TYLER COBURN: Some Monologues
Book Launch, Performance and Conversation
4 February 2026 Doors 6.30pm, performance begins at 7pm
Join us for the release of Some Monologues by Tyler Coburn, a publication that gathers fifteen years of the artist’s scripts (Wendy’s Subway, 2025). On this occasion, Coburn presents a new monologue entitled People that draws influence from A Personal History of American Theatre (1980), a one-person performance by the American actor and writer Spalding Gray (1941–2004). Moving through a set of index cards bearing the names of plays he acted in, Gray told stories related to those productions, dwelling on events unfolding behind the scenes. As the order of the index cards was random, no two performances were ever the same. In Coburn’s version, each of his cards indicates the name of a person who has a role in the book: an academic he interviewed for a project, an amorous attendee to one of his monologues, his collaborator Susan Bennett (the original voice actress of Siri), a data center employee who insulted him, and more. People brings focus to Coburn's many collaborators and the monologues they helped create.
After performing People, Coburn is joined in conversation by writer and art critic Orit Gat.
Free, booking essential, to book please email [email protected]

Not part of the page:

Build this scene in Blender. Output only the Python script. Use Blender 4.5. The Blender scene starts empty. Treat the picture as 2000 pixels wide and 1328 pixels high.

Published December 2025 by Wendy's Subway
Document Series #13
Design by Bryce Wilner
Softcover, 336 pages, 9.25 x 6.625 inches
ISBN: 979-8-9909878-7-6
Edition of 1,000
Printed in Estonia
About the book
Working at the nexus of performance, art writing, and fiction, Tyler Coburn creates monologues that explore how the “I” is marked in speech. His myriad topics—alternate history, legal personhood, digital labor, and resonant frequency, to name a few—defy straightforward modes of presentation, often insisting on site-specificity and social intimacy at the expense of conventional documentation.
Some Monologues collects, for the first time, the scripts of Coburn’s work from the past fifteen years, many of which have not previously been published. Accompanying them are texts by eleven artists, writers, curators, and scholars who experienced these performances firsthand, collaborated in their making, conversed with the artist about them, or share an interest in the subjects they engage. Written in theoretical, poetic, and autobiographical registers, these contributions offer new perspectives on the monologue as an expansive and relational form.
About the author
Tyler Coburn is an artist, writer, and professor based in New York. He received a 2024 Andy Warhol Foundation Arts Writers Grant, and his writing has appeared in ArtReview, BOMB, C Magazine, Dis, e-flux journal, frieze, LEAP, Metropolis M, Mousse, and Rhizome. Coburn is the author of four books: I’m that angel (self-published, 2012), Robots Building Robots (CCA Glasgow, 2013), Richard Roe (Sternberg, 2019), and Solitary (Sternberg and Art Sonje Center, 2022). He has presented artwork at such venues as Centre Pompidou, Paris; Bergen Kunsthall; Hayward Gallery, London; Para Site, Hong Kong; and Kunstverein Munich. His Henry Moore Foundation Research Fellowship in 2017 focused on Garth Evans’ Artist Placement Group placement with British Steel Corporation 1969-71.
About the speaker
Orit Gat is a British writer and art critic living in London whose work on contemporary art, books, digital culture, and football has appeared in numerous magazines. She teaches in the writing programme at the Royal College of Art, where she is also the managing editor of the journal, draught. She is currently working on her first book, titled If Anything Happens, which looks at football (soccer) as a prism through which to explore questions about immigration, nationalism, race, gender, money, love, and the possibility of belonging.